World’s Largest Automakers, September 2018: No change in a very close race. Alliance, align your data

 

 

Global OEMs competing for the title of biggest global OEM ended the September lap without a change in position. The Volkswagen Group leads the pack by a hair-thin margin, with the Renault-Nissan-Mitsubishi Alliance. breathing down its neck. Usually, the race would be long decided this time of the year.  This year, it remains a cliff-hanger.

With its output basically flat, Toyota Group keeps doing its own thing in number 3. Toyota has refused to add capacity fearing a cyclic downturn, which appears to be imminent.

WLTP was predicted to shake-up the field, but so far, it did not. All over Europe, cars were registered (and not necessarily sold) en masse in Europe to beat a September 1 deadline when more stringent emissions regulations came in effect in the EU. This made EU passenger car registrations (but not necessarily sales) crater by 23.5% in September in the EU. However, this affected all OEMs in the EU, more or less.

According to the numbers reported by all OEMs, number one Volkswagen is still up 4.2% year-on-year, despite a WLTP-induced -18.1% month-on-month knock-down in September. A close 42,000 units behind is the Franco-Japanese Alliance. What is not aligned in the Alliance is their reporting methodology. As a matter of fact, it just went from bad to worse. Renault steadfastly refused to break out production, forcing us to use “deliveries” in lieu. And now, Renault even started to withhold the separate delivery number.

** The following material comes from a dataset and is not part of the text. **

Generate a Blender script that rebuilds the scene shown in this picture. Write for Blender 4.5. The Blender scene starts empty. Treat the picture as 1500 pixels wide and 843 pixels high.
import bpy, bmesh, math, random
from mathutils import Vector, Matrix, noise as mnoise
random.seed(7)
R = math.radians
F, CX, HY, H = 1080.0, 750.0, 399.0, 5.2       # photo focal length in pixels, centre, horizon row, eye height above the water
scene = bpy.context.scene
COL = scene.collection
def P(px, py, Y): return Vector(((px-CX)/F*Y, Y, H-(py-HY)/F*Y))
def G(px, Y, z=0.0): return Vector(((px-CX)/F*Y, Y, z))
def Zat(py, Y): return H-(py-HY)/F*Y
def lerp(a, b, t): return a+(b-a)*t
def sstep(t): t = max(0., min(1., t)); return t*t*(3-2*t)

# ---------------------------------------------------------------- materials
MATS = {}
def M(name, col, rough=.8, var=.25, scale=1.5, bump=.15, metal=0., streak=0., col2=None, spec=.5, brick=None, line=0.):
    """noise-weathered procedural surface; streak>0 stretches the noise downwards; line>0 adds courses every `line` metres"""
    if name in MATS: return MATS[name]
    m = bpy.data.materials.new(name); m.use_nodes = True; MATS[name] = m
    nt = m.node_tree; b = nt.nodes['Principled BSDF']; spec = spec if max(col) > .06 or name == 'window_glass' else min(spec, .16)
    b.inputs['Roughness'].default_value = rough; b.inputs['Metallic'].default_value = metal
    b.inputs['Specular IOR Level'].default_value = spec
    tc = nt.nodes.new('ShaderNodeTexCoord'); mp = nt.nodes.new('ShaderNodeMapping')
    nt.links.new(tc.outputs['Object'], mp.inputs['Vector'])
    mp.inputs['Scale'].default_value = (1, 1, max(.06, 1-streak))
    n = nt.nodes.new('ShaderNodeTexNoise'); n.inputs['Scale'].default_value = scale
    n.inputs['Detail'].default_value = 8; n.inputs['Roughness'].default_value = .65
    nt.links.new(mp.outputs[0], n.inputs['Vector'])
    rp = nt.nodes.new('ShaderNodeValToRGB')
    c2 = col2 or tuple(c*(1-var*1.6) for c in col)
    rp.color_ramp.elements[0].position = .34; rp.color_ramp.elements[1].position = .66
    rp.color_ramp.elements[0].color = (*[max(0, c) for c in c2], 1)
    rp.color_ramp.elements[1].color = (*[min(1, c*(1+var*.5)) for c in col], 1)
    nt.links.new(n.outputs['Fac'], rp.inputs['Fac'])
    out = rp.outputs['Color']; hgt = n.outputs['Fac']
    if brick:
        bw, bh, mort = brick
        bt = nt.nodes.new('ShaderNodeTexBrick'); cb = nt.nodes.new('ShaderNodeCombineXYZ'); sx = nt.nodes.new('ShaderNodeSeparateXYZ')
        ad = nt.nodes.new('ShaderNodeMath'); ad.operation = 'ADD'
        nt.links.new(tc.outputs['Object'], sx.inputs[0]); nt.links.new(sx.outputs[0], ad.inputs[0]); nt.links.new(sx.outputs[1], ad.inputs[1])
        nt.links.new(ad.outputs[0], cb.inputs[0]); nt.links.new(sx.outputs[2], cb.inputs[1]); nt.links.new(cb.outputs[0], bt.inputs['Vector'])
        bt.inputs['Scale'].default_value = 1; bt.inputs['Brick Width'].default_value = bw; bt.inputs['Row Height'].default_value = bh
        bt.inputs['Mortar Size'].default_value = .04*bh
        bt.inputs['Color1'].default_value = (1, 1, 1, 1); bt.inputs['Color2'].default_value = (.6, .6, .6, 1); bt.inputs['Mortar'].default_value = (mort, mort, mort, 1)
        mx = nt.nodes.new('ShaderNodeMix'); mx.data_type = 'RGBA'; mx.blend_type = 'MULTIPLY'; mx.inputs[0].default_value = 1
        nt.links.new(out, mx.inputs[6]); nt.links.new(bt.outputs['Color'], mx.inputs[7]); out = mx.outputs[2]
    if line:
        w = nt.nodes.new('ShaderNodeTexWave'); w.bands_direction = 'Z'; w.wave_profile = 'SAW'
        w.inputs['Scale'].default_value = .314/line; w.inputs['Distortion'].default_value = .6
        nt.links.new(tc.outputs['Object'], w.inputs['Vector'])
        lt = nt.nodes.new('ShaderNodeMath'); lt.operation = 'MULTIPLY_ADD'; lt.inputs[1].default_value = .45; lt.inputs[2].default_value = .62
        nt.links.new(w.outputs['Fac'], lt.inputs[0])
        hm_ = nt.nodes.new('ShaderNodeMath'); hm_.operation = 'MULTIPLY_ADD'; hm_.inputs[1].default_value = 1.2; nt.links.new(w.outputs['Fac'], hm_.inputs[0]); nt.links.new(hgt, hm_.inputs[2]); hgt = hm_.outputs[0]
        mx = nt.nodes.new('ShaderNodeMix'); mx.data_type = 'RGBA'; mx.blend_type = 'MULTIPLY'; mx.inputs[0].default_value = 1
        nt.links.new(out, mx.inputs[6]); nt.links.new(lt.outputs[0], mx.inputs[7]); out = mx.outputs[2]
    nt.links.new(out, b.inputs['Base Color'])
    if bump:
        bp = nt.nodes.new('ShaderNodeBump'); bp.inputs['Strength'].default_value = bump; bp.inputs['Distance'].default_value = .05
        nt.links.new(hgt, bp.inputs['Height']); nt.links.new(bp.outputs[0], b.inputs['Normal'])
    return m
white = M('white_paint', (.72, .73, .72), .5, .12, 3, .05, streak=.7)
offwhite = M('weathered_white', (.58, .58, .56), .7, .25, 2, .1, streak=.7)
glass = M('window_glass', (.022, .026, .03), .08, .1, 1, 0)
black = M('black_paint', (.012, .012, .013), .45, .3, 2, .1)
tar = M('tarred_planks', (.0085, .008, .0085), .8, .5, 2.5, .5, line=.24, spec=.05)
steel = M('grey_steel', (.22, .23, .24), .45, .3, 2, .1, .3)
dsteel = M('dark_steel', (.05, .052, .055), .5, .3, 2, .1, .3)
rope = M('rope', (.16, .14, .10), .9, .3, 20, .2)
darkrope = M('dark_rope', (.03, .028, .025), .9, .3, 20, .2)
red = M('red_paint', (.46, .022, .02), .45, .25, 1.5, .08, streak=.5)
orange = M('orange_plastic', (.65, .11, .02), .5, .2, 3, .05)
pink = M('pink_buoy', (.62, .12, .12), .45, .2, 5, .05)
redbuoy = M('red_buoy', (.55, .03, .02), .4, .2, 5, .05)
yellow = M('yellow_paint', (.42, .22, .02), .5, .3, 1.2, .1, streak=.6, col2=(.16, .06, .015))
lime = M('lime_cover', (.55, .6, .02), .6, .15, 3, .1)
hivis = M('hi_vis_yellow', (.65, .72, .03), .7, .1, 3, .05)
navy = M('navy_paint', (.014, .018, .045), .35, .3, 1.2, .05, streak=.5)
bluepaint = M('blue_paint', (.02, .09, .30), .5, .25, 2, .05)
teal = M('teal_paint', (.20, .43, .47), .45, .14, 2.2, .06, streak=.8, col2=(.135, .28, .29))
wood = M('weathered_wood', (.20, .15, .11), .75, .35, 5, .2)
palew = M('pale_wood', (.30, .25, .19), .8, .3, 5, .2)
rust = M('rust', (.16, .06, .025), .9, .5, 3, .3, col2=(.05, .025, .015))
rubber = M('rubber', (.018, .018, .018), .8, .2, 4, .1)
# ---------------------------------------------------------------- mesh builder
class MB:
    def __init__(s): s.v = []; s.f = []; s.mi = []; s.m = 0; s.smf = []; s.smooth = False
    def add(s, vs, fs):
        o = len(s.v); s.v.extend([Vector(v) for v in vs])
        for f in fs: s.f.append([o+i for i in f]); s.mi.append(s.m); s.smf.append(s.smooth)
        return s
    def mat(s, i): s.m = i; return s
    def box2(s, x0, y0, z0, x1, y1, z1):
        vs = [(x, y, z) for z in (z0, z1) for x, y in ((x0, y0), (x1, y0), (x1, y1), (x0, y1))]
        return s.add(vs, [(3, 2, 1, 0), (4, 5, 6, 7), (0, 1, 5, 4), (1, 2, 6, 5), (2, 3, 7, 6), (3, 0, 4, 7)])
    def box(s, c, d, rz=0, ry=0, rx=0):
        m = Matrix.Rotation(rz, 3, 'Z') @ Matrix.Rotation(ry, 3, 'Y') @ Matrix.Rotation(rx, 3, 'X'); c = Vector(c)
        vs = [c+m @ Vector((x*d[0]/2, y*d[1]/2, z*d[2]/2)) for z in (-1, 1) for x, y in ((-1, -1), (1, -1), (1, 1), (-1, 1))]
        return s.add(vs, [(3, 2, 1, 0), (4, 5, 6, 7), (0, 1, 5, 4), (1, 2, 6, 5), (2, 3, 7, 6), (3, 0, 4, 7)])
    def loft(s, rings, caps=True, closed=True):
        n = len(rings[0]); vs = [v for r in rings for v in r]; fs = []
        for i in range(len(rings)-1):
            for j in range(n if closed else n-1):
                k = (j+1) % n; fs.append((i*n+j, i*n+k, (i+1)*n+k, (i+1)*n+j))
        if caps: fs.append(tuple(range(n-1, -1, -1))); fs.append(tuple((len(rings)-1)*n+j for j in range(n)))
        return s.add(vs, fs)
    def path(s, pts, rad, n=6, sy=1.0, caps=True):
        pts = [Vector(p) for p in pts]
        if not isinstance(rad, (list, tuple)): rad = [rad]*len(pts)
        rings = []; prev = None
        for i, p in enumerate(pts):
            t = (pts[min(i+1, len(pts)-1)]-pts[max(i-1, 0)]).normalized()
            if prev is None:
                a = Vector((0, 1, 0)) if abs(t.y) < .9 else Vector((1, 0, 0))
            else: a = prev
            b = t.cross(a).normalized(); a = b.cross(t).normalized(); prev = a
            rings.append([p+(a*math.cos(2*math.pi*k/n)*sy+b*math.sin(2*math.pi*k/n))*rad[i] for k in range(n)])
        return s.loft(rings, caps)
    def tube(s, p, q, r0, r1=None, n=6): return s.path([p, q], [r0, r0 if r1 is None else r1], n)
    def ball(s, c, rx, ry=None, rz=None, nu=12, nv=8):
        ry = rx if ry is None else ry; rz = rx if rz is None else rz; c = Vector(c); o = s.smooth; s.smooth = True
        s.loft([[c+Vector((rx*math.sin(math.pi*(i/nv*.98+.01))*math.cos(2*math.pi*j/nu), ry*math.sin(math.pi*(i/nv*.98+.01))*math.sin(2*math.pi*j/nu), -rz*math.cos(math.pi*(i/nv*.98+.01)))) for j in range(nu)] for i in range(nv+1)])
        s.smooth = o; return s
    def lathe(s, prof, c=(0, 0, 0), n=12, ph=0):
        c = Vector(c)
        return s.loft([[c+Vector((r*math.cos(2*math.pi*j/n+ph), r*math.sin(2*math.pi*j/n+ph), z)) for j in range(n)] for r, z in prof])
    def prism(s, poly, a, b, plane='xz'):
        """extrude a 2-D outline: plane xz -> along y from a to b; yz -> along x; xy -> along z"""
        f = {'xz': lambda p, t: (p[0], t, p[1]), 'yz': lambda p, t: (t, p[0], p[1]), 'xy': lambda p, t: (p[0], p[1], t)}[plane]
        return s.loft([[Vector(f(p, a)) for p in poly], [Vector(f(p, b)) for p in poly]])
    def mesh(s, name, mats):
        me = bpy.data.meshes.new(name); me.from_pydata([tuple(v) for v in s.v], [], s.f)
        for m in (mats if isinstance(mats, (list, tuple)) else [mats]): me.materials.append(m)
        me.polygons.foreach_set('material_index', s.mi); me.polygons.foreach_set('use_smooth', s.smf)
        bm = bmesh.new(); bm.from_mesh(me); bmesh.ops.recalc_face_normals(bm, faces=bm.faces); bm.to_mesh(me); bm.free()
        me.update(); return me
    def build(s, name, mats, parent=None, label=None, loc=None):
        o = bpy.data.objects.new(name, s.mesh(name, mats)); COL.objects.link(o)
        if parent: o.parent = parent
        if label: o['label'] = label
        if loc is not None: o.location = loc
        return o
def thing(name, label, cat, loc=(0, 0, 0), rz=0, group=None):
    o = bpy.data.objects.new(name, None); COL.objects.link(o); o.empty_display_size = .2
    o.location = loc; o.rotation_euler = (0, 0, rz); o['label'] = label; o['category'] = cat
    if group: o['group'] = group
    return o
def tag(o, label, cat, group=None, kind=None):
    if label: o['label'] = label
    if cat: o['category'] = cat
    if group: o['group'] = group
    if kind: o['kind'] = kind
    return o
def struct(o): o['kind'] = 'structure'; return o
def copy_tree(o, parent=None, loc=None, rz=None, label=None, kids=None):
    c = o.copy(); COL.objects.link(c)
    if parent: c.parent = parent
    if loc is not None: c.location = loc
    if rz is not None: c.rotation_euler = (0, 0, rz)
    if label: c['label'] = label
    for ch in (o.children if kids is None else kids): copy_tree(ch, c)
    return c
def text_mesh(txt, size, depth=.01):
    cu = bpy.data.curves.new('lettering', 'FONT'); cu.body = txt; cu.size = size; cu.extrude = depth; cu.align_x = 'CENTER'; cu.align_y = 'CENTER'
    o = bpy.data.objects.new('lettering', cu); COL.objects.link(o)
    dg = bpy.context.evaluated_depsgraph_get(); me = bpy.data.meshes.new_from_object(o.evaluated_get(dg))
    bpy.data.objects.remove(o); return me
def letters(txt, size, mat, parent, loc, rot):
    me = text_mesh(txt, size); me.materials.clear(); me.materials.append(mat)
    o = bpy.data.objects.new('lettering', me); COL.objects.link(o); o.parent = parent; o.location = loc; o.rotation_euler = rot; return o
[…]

Minasama, Mesdames et Messieurs: With a race that close, every unit counts. This race is decided by production, and it is not helpful at all if Renault is doing its own thing in an Alliance that allegedly is all about synergies. Kudos to all Japanese OEMs for reporting sales and production separately, as intended by God and the global umbrella organization OICA. Boo-hiss to VW for reporting only very elastic “deliveries.”

Note: This analysis attempts to track production, not sales, because this is how the world automaker umbrella organization OICA ranks automakers.

Due to the different methodologies of their measurement, “sales” numbers have proven to be unreliable, and prone to ‘sales reporting abuses,” as recent scandals in the U.S., along with rampant “self-registrations” in the EU have shown.

At the same time, data reported by automakers are becoming increasingly hard to compare.

Toyota reports production and sales. Volkswagen reports “deliveries” to wholesale – which is, at least for this exercise, close enough to production. The Alliance numbers used to be a blend of production data reported by Nissan and Mitsubishi, and deliveries reported by Renault. As of September, Renault started to report sales only, forcing us to use those. Not good at all.